When the government forms a panel to look into some important policy matter and if the panel issues a public notice calling for suggestions from interested individuals and entities, the exercise is not a referendum. It is an exercise to collect the views and arguments for and against the policy matter from the public based on which the panel, after incorporating its own expert opinion, submits its report to the government. In no case can the public opinion collected be treated as a vote on the policy matter and the panel should not, in fact cannot, put much weight solely on what the public thinks either for or against the subject matter on hand. It must go into the arguments put forward by the public, take the best of both that support or reject the policy matter and form its own opinion. It is then expected to submit this opinion to the government.

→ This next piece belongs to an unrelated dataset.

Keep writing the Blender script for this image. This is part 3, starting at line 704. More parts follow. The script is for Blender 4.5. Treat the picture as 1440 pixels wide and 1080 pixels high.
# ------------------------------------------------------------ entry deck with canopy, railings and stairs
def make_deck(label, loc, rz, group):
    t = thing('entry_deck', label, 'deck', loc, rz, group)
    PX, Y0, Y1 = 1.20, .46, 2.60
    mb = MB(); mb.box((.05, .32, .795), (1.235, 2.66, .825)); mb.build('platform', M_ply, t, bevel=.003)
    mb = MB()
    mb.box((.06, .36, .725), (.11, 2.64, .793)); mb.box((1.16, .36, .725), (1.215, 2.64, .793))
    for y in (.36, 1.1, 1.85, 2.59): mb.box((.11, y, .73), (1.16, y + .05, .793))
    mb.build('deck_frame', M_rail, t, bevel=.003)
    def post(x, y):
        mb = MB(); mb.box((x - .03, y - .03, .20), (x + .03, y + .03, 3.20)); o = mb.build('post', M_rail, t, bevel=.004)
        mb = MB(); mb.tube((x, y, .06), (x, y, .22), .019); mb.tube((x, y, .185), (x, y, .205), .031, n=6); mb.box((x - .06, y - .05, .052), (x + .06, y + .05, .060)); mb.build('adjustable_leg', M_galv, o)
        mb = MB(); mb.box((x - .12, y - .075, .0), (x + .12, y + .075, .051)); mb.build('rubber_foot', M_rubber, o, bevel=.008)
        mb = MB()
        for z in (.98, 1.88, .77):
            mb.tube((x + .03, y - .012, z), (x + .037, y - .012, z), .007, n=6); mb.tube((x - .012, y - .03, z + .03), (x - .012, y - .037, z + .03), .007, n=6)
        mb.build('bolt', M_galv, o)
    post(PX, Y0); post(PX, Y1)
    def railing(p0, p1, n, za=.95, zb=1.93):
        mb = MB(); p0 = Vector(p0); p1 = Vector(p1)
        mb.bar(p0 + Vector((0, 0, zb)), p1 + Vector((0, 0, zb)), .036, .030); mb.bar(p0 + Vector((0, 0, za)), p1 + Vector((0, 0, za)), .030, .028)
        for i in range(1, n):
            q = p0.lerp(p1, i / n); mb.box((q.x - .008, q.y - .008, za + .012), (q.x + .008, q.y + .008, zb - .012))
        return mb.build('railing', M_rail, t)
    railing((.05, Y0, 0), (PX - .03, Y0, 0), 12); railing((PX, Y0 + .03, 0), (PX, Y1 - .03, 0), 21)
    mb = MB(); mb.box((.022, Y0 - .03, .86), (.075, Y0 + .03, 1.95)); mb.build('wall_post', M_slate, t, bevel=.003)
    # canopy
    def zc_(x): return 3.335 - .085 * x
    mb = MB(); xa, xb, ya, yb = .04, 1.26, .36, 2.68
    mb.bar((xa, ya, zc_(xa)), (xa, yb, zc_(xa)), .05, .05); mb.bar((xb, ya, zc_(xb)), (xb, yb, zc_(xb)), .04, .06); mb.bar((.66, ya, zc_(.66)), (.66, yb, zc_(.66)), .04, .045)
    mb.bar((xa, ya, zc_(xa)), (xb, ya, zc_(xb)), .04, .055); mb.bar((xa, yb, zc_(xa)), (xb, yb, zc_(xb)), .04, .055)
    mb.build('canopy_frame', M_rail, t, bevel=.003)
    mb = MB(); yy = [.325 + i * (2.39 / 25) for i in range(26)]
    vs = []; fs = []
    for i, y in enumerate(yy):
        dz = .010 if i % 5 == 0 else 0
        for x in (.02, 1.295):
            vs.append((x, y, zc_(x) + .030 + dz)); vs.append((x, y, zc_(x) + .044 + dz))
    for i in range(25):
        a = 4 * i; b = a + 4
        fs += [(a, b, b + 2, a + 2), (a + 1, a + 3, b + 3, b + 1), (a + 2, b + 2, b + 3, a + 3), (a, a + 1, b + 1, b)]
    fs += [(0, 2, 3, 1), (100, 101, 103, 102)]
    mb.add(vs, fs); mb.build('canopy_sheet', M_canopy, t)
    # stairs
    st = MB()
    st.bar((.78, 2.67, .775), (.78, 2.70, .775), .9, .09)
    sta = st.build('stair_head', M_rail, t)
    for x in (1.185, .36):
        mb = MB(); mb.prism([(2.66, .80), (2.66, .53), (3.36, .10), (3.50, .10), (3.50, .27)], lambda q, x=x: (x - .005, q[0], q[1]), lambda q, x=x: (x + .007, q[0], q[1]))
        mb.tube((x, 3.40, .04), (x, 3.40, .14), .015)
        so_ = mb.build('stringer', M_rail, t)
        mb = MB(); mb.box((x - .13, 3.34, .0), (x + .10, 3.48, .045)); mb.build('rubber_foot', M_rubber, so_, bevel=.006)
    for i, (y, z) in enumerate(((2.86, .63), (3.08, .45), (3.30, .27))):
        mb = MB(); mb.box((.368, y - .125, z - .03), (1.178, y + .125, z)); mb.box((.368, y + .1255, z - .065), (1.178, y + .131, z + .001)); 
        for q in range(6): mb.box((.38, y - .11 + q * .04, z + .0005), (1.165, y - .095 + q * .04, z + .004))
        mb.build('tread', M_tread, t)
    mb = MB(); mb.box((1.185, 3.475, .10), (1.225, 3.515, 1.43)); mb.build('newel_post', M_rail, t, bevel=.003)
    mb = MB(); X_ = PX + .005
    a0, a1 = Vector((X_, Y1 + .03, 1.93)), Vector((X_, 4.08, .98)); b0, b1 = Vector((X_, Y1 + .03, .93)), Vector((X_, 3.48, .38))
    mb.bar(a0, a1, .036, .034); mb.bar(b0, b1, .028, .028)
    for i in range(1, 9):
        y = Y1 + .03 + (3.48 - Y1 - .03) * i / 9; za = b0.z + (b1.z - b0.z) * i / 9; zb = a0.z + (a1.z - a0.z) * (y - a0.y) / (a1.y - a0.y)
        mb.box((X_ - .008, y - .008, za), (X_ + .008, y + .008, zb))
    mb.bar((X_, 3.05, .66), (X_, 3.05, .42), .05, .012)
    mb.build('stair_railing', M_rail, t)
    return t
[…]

Hence, the panel formed to look into whether One Nation, One Election (ONOE) can be implemented in India, headed by former President Ram Nath Kovind, is wrong when it publishes figures that more than 80% of the more than 20000 respondents who have filed submissions before it have voted in favour of having simultaneous elections in the country. The numbers who have favoured the change is not important. It is the quality of arguments that matter. It can be that 16000 respondents have argued for change to ONOE but their arguments are same or similar. In that case, given the context, their submissions will count as just one. On the other hand, there can be 4000 respondents who have given forceful and different arguments against the change. Their opinion will matter more due to the fact that they have argued better.

There are many arguments both for and against having simultaneous elections in India. The panel needs to study all these arguments in depth and then submit its opinion to the government. It does not need to be swayed by the numbers who have argued for it if their arguments are similar. ONOE is a momentous electoral reform and it cannot be rushed.